Est-ce que la presse est sous pression ? Non, depuis que je suis ici à la Rue de la Loi, j’ai vu différents premiers ministres, j’ai vu différents hommes politiques importants : c’est De Wever uniquement qui gère son agenda médiatique, tout comme le faisaient Yves Leterme et Jean-Luc Dehaene en leur temps. Il est inutile de demander une interview à De Wever car c’est lui qui décide où et quand il viendra ! Et en fait, comme De Wever a eu des différends avec la VRT, il ne va jamais dans les émissions de la VRT. Quand on le voit, c’est le dimanche sur VTM, une chaîne commerciale, un peu comme RTL, et toujours avec le même journaliste, qu’il connait bien !

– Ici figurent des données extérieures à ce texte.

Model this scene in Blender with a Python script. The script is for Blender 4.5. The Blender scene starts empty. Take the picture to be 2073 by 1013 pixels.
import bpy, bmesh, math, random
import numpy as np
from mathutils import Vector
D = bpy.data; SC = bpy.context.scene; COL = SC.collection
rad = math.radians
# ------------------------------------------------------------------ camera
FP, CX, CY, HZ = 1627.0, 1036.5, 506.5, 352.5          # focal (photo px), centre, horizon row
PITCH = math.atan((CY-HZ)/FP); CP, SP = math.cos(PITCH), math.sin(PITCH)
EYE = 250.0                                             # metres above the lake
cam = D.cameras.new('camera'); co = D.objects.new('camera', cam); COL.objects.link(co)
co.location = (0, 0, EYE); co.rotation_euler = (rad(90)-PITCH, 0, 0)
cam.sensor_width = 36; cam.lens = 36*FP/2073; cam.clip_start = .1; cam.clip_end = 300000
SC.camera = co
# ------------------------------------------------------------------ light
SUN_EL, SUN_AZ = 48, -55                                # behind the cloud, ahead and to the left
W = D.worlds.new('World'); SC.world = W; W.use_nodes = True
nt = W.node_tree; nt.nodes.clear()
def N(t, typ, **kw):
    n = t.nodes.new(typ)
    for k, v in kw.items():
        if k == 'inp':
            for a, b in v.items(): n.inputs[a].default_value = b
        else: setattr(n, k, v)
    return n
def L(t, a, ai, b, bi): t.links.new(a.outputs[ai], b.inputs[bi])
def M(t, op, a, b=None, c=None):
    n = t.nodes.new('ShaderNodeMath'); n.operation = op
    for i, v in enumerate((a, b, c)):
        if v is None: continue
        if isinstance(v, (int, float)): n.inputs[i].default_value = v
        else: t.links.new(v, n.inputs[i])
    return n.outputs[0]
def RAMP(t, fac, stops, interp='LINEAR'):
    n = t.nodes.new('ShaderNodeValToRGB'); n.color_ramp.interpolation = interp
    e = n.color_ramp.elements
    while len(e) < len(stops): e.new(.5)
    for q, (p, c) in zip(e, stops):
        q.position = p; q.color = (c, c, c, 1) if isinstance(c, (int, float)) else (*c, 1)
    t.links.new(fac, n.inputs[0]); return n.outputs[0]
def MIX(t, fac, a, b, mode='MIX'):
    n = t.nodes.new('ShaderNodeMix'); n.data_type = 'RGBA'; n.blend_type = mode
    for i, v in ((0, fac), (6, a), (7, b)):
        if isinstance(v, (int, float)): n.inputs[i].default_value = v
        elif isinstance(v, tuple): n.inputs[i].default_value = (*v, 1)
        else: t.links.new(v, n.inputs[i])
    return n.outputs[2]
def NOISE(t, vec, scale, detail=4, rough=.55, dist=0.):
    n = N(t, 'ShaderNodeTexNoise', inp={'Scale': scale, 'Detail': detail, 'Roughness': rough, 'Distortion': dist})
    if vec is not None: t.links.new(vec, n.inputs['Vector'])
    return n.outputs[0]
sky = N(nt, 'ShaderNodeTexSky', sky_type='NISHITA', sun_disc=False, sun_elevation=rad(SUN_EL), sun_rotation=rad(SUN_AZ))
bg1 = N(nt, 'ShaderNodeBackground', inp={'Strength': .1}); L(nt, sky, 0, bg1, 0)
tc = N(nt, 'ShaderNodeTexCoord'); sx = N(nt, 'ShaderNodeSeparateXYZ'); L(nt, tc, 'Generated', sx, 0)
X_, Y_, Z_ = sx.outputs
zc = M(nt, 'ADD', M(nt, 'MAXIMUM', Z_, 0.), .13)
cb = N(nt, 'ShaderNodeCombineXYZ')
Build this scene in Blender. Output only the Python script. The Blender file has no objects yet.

Que pensez-vous de cette volonté de Bart De Wever, qui vire à l’obsession, de rendre la Flandre autonome ?
C’est Bart De Wever mais c’est aussi le Vlaams Belang. Il y a également des tendances au sein du CD&V. Ce que je constate aussi, c’est que se sont deux cultures différentes et même si on affirme que l’on va mettre tous les dossiers communautaires au frigo, on ne peut éviter que le communautaire revienne presque automatiquement. Ce qui s’est passé pour la question du CETA avec la résistance appuyée de Paul Magnette est devenu automatiquement communautaire. L’exemple frappant des Fourons qui était plus folklorique et certainement plus politicien qu’autre chose, nous a amené dans ce bout de pays, à vivre ensemble et à créer un système dans lequel les trois communautés et les quatre régions peuvent coexister et avancer à leur propre rythme. Mais j’ai l’impression que si la Flandre veut vraiment devenir indépendante, cela va dépendre de la décision des États-Unis qui jugeront si elle peut rester membre du FMI, de l’OTAN, bref de toutes les grandes organisations dans lesquelles nous sommes engagées.
Et puis, il y a la ville de Bruxelles qui se place dans le Top 3 des villes les plus importantes d’Europe sur le plan diplomatique et stratégique. Ce sont quand même des atouts qu’on ne peut ignorer. Personnellement, je suis pour une évolution progressive et pragmatique dans un certain nombre de dossiers. Même si le monde change assez vite. Quand on voit ce qui se passe en Écosse, en Espagne, où il existe de vraies tendances nationalistes, la tentation d’autonomie est grande. Néanmoins, il me semble clair que la Flandre n’a pas les moyens de s’isoler complètement et d’avoir la prétention de sa réelle autonomie.